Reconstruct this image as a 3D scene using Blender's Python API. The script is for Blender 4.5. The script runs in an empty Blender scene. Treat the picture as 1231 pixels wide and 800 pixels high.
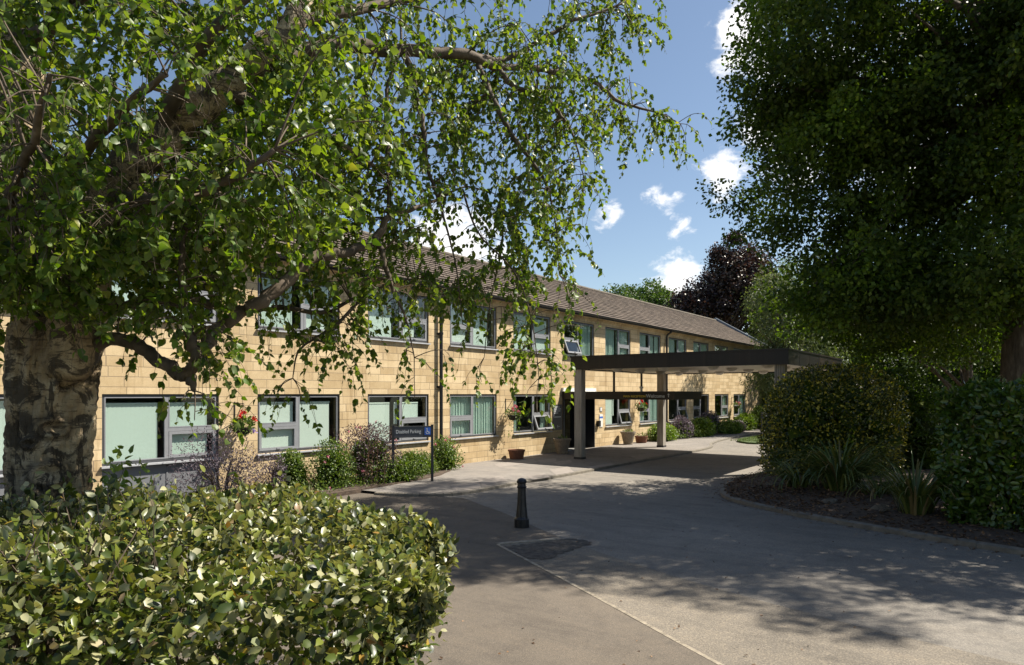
import bpy, math, random
import numpy as np
from mathutils import Vector, Matrix
from mathutils import noise as mnoise

random.seed(11)
rng = np.random.default_rng(7)
R = math.radians
SC = bpy.context.scene
COL = SC.collection

# ---------------------------------------------------------------- camera frame
# world: x runs along the facade, y into the building (facade at y = 0), z up
TH = R(36.2)
CT, ST = math.cos(TH), math.sin(TH)
EYE = 2.4
CD = 14.82
FPX = 821.0


def W(X, Z, h=0.0):
    """metres right of / ahead of the viewpoint -> world"""
    return Vector((Z * CT + X * ST, -CD + Z * ST - X * CT, h))


def U(px, py, Z):
    return W((px - 615.5) * Z / FPX, Z, EYE + (474.0 - py) * Z / FPX)


def G(px, py, h=0.0):
    Z = FPX * (EYE - h) / (py - 474.0)
    return W((px - 615.5) * Z / FPX, Z, h)


SUN = Vector((1.3, -1.0, 2.05)).normalized()

# ---------------------------------------------------------------- nodes / materials


class NT:
    def __init__(self, name):
        self.m = bpy.data.materials.new(name)
        self.m.use_nodes = True
        self.t = self.m.node_tree
        self.t.nodes.clear()
        self.out = self.t.nodes.new('ShaderNodeOutputMaterial')

    def n(self, kind, **kw):
        nd = self.t.nodes.new('ShaderNode' + kind)
        for k, v in kw.items():
            if k in nd.inputs:
                nd.inputs[k].default_value = v
            else:
                setattr(nd, k, v)
        return nd

    def l(self, a, b):
        self.t.links.new(a, b)

    def coord(self, scale=(1, 1, 1), rot=(0, 0, 0), kind='Object'):
        tc = self.n('TexCoord')
        mp = self.n('Mapping')
        mp.inputs['Scale'].default_value = scale
        mp.inputs['Rotation'].default_value = rot
        self.l(tc.outputs[kind], mp.inputs['Vector'])
        return mp.outputs['Vector']

    def noise(self, vec, scale, detail=3.0, rough=0.6, dist=0.0):
        nd = self.n('TexNoise')
        nd.inputs['Scale'].default_value = scale
        nd.inputs['Detail'].default_value = detail
        nd.inputs['Roughness'].default_value = rough
        nd.inputs['Distortion'].default_value = dist
        if vec is not None:
            self.l(vec, nd.inputs['Vector'])
        return nd.outputs['Fac']

    def ramp(self, fac, stops, interp='LINEAR'):
        nd = self.n('ValToRGB')
        nd.color_ramp.interpolation = interp
        el = nd.color_ramp.elements
        while len(el) < len(stops):
            el.new(0.5)
        for e, (p, c) in zip(el, stops):
            e.position = p
            e.color = (*c, 1) if len(c) == 3 else c
        self.l(fac, nd.inputs['Fac'])
        return nd.outputs['Color']

    def mix(self, fac, a, b, mode='MIX'):
        nd = self.n('Mix', data_type='RGBA', blend_type=mode)
        ins = [i for i in nd.inputs if i.type == 'RGBA']
        for s, v in ((nd.inputs[0], fac), (ins[0], a), (ins[1], b)):
            if hasattr(v, 'is_linked'):
                self.l(v, s)
            elif isinstance(v, (int, float)):
                s.default_value = v
            else:
                s.default_value = (*v, 1)
        return [o for o in nd.outputs if o.type == 'RGBA'][0]

    def math(self, op, a, b=0.0, clamp=False):
        nd = self.n('Math', operation=op, use_clamp=clamp)
        for s, v in zip(nd.inputs, (a, b)):
            if hasattr(v, 'is_linked'):
                self.l(v, s)
            else:
                s.default_value = v
        return nd.outputs[0]

    def bump(self, h, strength=0.3, dist=0.02):
        nd = self.n('Bump')
        nd.inputs['Strength'].default_value = strength
        nd.inputs['Distance'].default_value = dist
        self.l(h, nd.inputs['Height'])
        return nd.outputs['Normal']

    def bsdf(self, col, rough=0.6, metal=0.0, spec=0.5, normal=None):
        b = self.n('BsdfPrincipled')
        for s, v in ((b.inputs['Base Color'], col), (b.inputs['Roughness'], rough)):
            if hasattr(v, 'is_linked'):
                self.l(v, s)
            elif isinstance(v, (int, float)):
                s.default_value = v
            else:
                s.default_value = (*v, 1)
        b.inputs['Metallic'].default_value = metal
        b.inputs['Specular IOR Level'].default_value = spec
        if normal is not None:
            self.l(normal, b.inputs['Normal'])
        return b

    def end(self, shader):
        self.l(shader, self.out.inputs['Surface'])
        return self.m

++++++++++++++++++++

Give again exactly the lines running from the beginning of the material above through the line that contains "COL = SC.collection", and leave out every picture.

Reconstruct this image as a 3D scene using Blender's Python API. The script is for Blender 4.5. The script runs in an empty Blender scene. Treat the picture as 1231 pixels wide and 800 pixels high.
import bpy, math, random
import numpy as np
from mathutils import Vector, Matrix
from mathutils import noise as mnoise

random.seed(11)
rng = np.random.default_rng(7)
R = math.radians
SC = bpy.context.scene
COL = SC.collection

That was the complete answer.